### TASK INSTRUCTIONS
Retype the material word for word.

### Scenes as source code
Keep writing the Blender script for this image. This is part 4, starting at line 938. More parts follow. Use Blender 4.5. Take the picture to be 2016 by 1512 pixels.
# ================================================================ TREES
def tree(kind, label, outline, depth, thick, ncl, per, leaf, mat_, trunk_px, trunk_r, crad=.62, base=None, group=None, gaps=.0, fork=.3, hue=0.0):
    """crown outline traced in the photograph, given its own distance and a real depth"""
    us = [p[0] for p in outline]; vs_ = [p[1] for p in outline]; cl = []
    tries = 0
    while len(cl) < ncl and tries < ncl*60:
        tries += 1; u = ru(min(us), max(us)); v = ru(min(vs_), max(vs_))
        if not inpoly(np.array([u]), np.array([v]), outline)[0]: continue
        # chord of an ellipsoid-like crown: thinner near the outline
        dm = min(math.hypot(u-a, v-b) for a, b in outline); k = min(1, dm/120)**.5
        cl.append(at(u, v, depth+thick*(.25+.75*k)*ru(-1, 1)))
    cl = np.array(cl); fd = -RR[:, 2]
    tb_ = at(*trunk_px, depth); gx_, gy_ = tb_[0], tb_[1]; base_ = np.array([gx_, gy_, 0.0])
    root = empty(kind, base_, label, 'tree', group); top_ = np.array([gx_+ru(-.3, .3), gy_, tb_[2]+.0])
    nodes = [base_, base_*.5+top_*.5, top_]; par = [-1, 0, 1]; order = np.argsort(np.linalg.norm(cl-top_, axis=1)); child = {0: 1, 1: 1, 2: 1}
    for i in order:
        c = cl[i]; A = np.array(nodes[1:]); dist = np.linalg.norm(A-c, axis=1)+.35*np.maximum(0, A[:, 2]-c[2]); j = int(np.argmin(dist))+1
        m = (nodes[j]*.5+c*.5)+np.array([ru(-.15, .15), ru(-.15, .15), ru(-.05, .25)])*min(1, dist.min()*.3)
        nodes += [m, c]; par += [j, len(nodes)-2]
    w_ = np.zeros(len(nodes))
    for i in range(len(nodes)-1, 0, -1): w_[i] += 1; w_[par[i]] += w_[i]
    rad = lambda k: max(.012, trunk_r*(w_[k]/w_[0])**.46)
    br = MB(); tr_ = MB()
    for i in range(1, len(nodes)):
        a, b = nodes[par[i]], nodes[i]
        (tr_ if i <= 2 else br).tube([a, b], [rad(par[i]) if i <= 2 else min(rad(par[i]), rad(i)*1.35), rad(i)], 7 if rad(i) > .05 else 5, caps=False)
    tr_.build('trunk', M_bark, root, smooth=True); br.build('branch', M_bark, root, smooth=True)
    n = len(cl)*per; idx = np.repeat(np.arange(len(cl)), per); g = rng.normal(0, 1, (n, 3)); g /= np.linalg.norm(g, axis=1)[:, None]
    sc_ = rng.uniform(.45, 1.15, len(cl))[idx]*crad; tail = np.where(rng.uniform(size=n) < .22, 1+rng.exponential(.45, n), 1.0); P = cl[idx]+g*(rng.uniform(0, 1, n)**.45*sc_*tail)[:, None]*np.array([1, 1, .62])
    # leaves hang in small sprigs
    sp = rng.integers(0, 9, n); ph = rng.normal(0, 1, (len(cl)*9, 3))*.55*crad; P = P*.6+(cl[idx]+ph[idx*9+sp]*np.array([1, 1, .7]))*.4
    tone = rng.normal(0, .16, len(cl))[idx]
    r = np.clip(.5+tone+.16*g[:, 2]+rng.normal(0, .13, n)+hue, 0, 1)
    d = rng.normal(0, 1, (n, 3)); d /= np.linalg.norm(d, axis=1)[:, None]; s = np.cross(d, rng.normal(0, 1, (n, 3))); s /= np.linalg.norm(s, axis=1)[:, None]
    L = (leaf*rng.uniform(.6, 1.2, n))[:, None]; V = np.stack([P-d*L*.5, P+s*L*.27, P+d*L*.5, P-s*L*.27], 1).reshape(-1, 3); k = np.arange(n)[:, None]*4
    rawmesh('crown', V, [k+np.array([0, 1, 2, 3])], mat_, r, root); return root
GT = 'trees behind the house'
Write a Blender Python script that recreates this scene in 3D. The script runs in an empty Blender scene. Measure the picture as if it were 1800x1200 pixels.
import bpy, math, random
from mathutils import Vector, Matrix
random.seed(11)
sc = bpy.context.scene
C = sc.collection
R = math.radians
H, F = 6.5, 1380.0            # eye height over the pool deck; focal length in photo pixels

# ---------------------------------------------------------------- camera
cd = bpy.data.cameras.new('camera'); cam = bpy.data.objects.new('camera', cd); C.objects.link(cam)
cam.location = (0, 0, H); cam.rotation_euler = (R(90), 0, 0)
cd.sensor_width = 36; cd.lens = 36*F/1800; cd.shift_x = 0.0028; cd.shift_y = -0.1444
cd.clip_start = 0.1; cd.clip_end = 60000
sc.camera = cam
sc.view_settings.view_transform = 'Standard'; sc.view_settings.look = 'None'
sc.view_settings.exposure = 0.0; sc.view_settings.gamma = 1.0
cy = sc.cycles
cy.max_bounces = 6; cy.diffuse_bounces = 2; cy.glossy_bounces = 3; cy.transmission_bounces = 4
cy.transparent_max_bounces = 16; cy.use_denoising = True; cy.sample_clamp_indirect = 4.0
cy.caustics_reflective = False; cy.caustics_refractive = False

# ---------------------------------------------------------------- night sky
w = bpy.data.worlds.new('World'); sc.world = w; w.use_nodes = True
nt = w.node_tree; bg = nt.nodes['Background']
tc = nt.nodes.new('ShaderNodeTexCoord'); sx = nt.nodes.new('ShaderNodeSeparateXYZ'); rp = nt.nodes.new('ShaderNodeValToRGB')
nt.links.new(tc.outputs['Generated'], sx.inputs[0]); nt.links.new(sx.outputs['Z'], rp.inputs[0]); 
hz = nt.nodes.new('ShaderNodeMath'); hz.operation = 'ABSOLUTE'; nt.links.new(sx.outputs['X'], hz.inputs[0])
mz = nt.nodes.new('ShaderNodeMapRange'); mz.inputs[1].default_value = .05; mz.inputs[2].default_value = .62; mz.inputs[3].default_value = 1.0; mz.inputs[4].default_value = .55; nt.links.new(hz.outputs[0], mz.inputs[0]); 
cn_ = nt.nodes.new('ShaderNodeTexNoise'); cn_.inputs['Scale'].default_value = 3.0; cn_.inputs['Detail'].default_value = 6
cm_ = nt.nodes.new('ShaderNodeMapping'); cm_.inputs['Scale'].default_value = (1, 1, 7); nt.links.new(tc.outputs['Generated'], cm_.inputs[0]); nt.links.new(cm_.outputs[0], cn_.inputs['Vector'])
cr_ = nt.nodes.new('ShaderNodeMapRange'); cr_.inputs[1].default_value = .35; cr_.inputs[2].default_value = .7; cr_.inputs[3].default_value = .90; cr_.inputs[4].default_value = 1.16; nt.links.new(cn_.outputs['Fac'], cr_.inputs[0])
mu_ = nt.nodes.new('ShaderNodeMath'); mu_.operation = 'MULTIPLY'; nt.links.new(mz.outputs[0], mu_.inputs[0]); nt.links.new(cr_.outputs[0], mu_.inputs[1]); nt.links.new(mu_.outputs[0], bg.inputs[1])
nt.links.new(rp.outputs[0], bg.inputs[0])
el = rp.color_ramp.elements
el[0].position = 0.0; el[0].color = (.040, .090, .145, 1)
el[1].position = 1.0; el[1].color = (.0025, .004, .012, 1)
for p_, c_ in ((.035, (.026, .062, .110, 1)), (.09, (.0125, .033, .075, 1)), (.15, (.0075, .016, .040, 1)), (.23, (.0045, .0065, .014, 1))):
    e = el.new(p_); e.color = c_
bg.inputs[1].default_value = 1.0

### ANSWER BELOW
Keep writing the Blender script for this image. This is part 4, starting at line 938. More parts follow. Use Blender 4.5. Take the picture to be 2016 by 1512 pixels.
# ================================================================ TREES
def tree(kind, label, outline, depth, thick, ncl, per, leaf, mat_, trunk_px, trunk_r, crad=.62, base=None, group=None, gaps=.0, fork=.3, hue=0.0):
    """crown outline traced in the photograph, given its own distance and a real depth"""
    us = [p[0] for p in outline]; vs_ = [p[1] for p in outline]; cl = []
    tries = 0
    while len(cl) < ncl and tries < ncl*60:
        tries += 1; u = ru(min(us), max(us)); v = ru(min(vs_), max(vs_))
        if not inpoly(np.array([u]), np.array([v]), outline)[0]: continue
        # chord of an ellipsoid-like crown: thinner near the outline
        dm = min(math.hypot(u-a, v-b) for a, b in outline); k = min(1, dm/120)**.5
        cl.append(at(u, v, depth+thick*(.25+.75*k)*ru(-1, 1)))
    cl = np.array(cl); fd = -RR[:, 2]
    tb_ = at(*trunk_px, depth); gx_, gy_ = tb_[0], tb_[1]; base_ = np.array([gx_, gy_, 0.0])
    root = empty(kind, base_, label, 'tree', group); top_ = np.array([gx_+ru(-.3, .3), gy_, tb_[2]+.0])
    nodes = [base_, base_*.5+top_*.5, top_]; par = [-1, 0, 1]; order = np.argsort(np.linalg.norm(cl-top_, axis=1)); child = {0: 1, 1: 1, 2: 1}
    for i in order:
        c = cl[i]; A = np.array(nodes[1:]); dist = np.linalg.norm(A-c, axis=1)+.35*np.maximum(0, A[:, 2]-c[2]); j = int(np.argmin(dist))+1
        m = (nodes[j]*.5+c*.5)+np.array([ru(-.15, .15), ru(-.15, .15), ru(-.05, .25)])*min(1, dist.min()*.3)
        nodes += [m, c]; par += [j, len(nodes)-2]
    w_ = np.zeros(len(nodes))
    for i in range(len(nodes)-1, 0, -1): w_[i] += 1; w_[par[i]] += w_[i]
    rad = lambda k: max(.012, trunk_r*(w_[k]/w_[0])**.46)
    br = MB(); tr_ = MB()
    for i in range(1, len(nodes)):
        a, b = nodes[par[i]], nodes[i]
        (tr_ if i <= 2 else br).tube([a, b], [rad(par[i]) if i <= 2 else min(rad(par[i]), rad(i)*1.35), rad(i)], 7 if rad(i) > .05 else 5, caps=False)
    tr_.build('trunk', M_bark, root, smooth=True); br.build('branch', M_bark, root, smooth=True)
    n = len(cl)*per; idx = np.repeat(np.arange(len(cl)), per); g = rng.normal(0, 1, (n, 3)); g /= np.linalg.norm(g, axis=1)[:, None]
    sc_ = rng.uniform(.45, 1.15, len(cl))[idx]*crad; tail = np.where(rng.uniform(size=n) < .22, 1+rng.exponential(.45, n), 1.0); P = cl[idx]+g*(rng.uniform(0, 1, n)**.45*sc_*tail)[:, None]*np.array([1, 1, .62])
    # leaves hang in small sprigs
    sp = rng.integers(0, 9, n); ph = rng.normal(0, 1, (len(cl)*9, 3))*.55*crad; P = P*.6+(cl[idx]+ph[idx*9+sp]*np.array([1, 1, .7]))*.4
    tone = rng.normal(0, .16, len(cl))[idx]
    r = np.clip(.5+tone+.16*g[:, 2]+rng.normal(0, .13, n)+hue, 0, 1)
    d = rng.normal(0, 1, (n, 3)); d /= np.linalg.norm(d, axis=1)[:, None]; s = np.cross(d, rng.normal(0, 1, (n, 3))); s /= np.linalg.norm(s, axis=1)[:, None]
    L = (leaf*rng.uniform(.6, 1.2, n))[:, None]; V = np.stack([P-d*L*.5, P+s*L*.27, P+d*L*.5, P-s*L*.27], 1).reshape(-1, 3); k = np.arange(n)[:, None]*4
    rawmesh('crown', V, [k+np.array([0, 1, 2, 3])], mat_, r, root); return root
GT = 'trees behind the house'
Write a Blender Python script that recreates this scene in 3D. The script runs in an empty Blender scene. Measure the picture as if it were 1800x1200 pixels.
import bpy, math, random
from mathutils import Vector, Matrix
random.seed(11)
sc = bpy.context.scene
C = sc.collection
R = math.radians
H, F = 6.5, 1380.0            # eye height over the pool deck; focal length in photo pixels

# ---------------------------------------------------------------- camera
cd = bpy.data.cameras.new('camera'); cam = bpy.data.objects.new('camera', cd); C.objects.link(cam)
cam.location = (0, 0, H); cam.rotation_euler = (R(90), 0, 0)
cd.sensor_width = 36; cd.lens = 36*F/1800; cd.shift_x = 0.0028; cd.shift_y = -0.1444
cd.clip_start = 0.1; cd.clip_end = 60000
sc.camera = cam
sc.view_settings.view_transform = 'Standard'; sc.view_settings.look = 'None'
sc.view_settings.exposure = 0.0; sc.view_settings.gamma = 1.0
cy = sc.cycles
cy.max_bounces = 6; cy.diffuse_bounces = 2; cy.glossy_bounces = 3; cy.transmission_bounces = 4
cy.transparent_max_bounces = 16; cy.use_denoising = True; cy.sample_clamp_indirect = 4.0
cy.caustics_reflective = False; cy.caustics_refractive = False

# ---------------------------------------------------------------- night sky
w = bpy.data.worlds.new('World'); sc.world = w; w.use_nodes = True
nt = w.node_tree; bg = nt.nodes['Background']
tc = nt.nodes.new('ShaderNodeTexCoord'); sx = nt.nodes.new('ShaderNodeSeparateXYZ'); rp = nt.nodes.new('ShaderNodeValToRGB')
nt.links.new(tc.outputs['Generated'], sx.inputs[0]); nt.links.new(sx.outputs['Z'], rp.inputs[0]); 
hz = nt.nodes.new('ShaderNodeMath'); hz.operation = 'ABSOLUTE'; nt.links.new(sx.outputs['X'], hz.inputs[0])
mz = nt.nodes.new('ShaderNodeMapRange'); mz.inputs[1].default_value = .05; mz.inputs[2].default_value = .62; mz.inputs[3].default_value = 1.0; mz.inputs[4].default_value = .55; nt.links.new(hz.outputs[0], mz.inputs[0]); 
cn_ = nt.nodes.new('ShaderNodeTexNoise'); cn_.inputs['Scale'].default_value = 3.0; cn_.inputs['Detail'].default_value = 6
cm_ = nt.nodes.new('ShaderNodeMapping'); cm_.inputs['Scale'].default_value = (1, 1, 7); nt.links.new(tc.outputs['Generated'], cm_.inputs[0]); nt.links.new(cm_.outputs[0], cn_.inputs['Vector'])
cr_ = nt.nodes.new('ShaderNodeMapRange'); cr_.inputs[1].default_value = .35; cr_.inputs[2].default_value = .7; cr_.inputs[3].default_value = .90; cr_.inputs[4].default_value = 1.16; nt.links.new(cn_.outputs['Fac'], cr_.inputs[0])
mu_ = nt.nodes.new('ShaderNodeMath'); mu_.operation = 'MULTIPLY'; nt.links.new(mz.outputs[0], mu_.inputs[0]); nt.links.new(cr_.outputs[0], mu_.inputs[1]); nt.links.new(mu_.outputs[0], bg.inputs[1])
nt.links.new(rp.outputs[0], bg.inputs[0])
el = rp.color_ramp.elements
el[0].position = 0.0; el[0].color = (.040, .090, .145, 1)
el[1].position = 1.0; el[1].color = (.0025, .004, .012, 1)
for p_, c_ in ((.035, (.026, .062, .110, 1)), (.09, (.0125, .033, .075, 1)), (.15, (.0075, .016, .040, 1)), (.23, (.0045, .0065, .014, 1))):
    e = el.new(p_); e.color = c_
bg.inputs[1].default_value = 1.0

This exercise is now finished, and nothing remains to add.